Whisky Odyssey
Old-fashioned with a twist of the modern 

Fruity character: the proud signature of Bowmore

On our tasting round along all the Islay classics, we have arrived at the oldest and dare I say most spectacular distillery on the island. This one has it all, the story, the famous warehouses, and bottlings that are the obsession of many. Who has not heard of the Black Bowmore, almost singlehandedly responsible for the flippers market that is so thriving today? The tropical Bowmore from the late 60s. The Bowmore Bouquet 1966, anyone? But Bowmore is also known for having a dark age. Anyone who ever tasted something from an 80s vintage knows what I mean.

But that's the past. Since 1990, Bowmore has been going from strength to strength. Always with this gentle signature of peat, without being a peat monster. Instead, a good dose of tropical fruitiness snuck in, and proprietary bottlings and independents alike have gained quite the reputation. There are even some modern-day vintages to look out for. I already quaffed some nice 1995 and 1997, which of course become now out of reach, pricewise. That is not weird since those years are creeping up to the 30s, too.

So, with all this in mind, what is the good old 12 years old like these days? Well, first of all, I am saddened to read on the label that this flagship expression is bottled at the weakest abv strength. Just like the standard Laphroaig. Let's see what we have to work with. As a bonus, we also taste a single cask bottled by The Scotch Malt Whisky Society.

Bowmore 12 years old, bottled at 40 % abv

Makeup: Matured in American and Spanish oak, colour adjusted with caramel.

General impressions: Okay, I am not fooling you, but this is already incredibly fruity on the nose. Tropical and rich. Very impressive. The liquid has no trouble being very fragrant at this abv and is therefore very easy to nose. The peat has a very subtle presence.
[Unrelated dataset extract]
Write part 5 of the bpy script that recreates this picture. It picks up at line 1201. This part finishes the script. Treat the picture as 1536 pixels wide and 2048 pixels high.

I have become truly curious about the taste now. We let the aroma develop. It turns towards salted tea bags. Is that a thing?

My enthusiasm is only slightly dampened after taking a sip. It is indeed a little weakish, but you forget about that soon enough when the flavours burst loose on your tongue. The finish is really full of added value as well, giving off brine and saltiness, dark chocolate and chocolate-dripped oranges. This at 46 % abv would be a homerun with every bottle. I would stock up. As it is, one might turn a blind eye to that dreaded 40 %.

Conclusion: A different face on an Islay whisky. Where the Kildalton Coast distilleries fully play the peat card, Bowmore puts a lot of trust in the fruity spirit. Works like a charm. In a weird way, it reminds me of the Glen Garioch I tasted recently. Over the top fragrancy and leaning towards the honeyed, lavender side. This Bowmore is equally talkative, with the cask influences really dialled back in this expression. No-brainer if you look at price-quality ratio.

Score: 87 points
Disclaimer: taken from a sample acquired from Whiskysite.nl.

Bowmore 2004, 17 years old, bottled as 3.333 by the SMWS, at 56,7 % abv

Makeup: The 333rd Bowmore bottled by SMWS and this time a 2004 vintage distilled at 16 February. The rather tongue-in-cheek title of the bottle is “Slowly Forgetting the 1980s”. Does this mean we will still pick up an aroma sliver of French Whore Perfume (FWP) and soapy notes? This Bowmore matured in a second fill ex-bourbon cask and after 17 years that produced 268 bottles.

General impressions: A very mature and contemplative whisky. Notes of freshly cut grass, delicate peat, the smell of ‘enhanced’ water in a jar, you know, where they throw in cucumbers and lemons and the sort. So, in short, remindful of a Summer day. Also, a fruity sweetness combined with breaded aroma.

Ah yes, the title is well chosen, because you could say it hints toward a soapy note, but it does not quite tumble over the edge. And that is a very sharp edge to balance on. In this case it makes for an astoundingly sweet and fresh drinking experience. Tasty stuff, a bit dry, but the wood influence is very moderate, due to the state of the cask I presume.

Time in the glass makes this Bowmore really bloom open. And the taste turns toward a more flowery note too. I fear that putting in a drop of water will push it over into dreaded territory, but we must since the abv is quite high so there might be secrets hidden here. No horrors are revealed! Good swimmer, now a bit more friendly, but all in all the water can stay in the jar.

Conclusion: A good, naked Bowmore, where the peat is subdued and making place for gardenlike notes. Hints of the past are there, as the name suggests, but all by its own this Bowmore also manages to creep up to a very decent score.

Score: 87 points
Disclaimer: self-bought sample from a share with friends.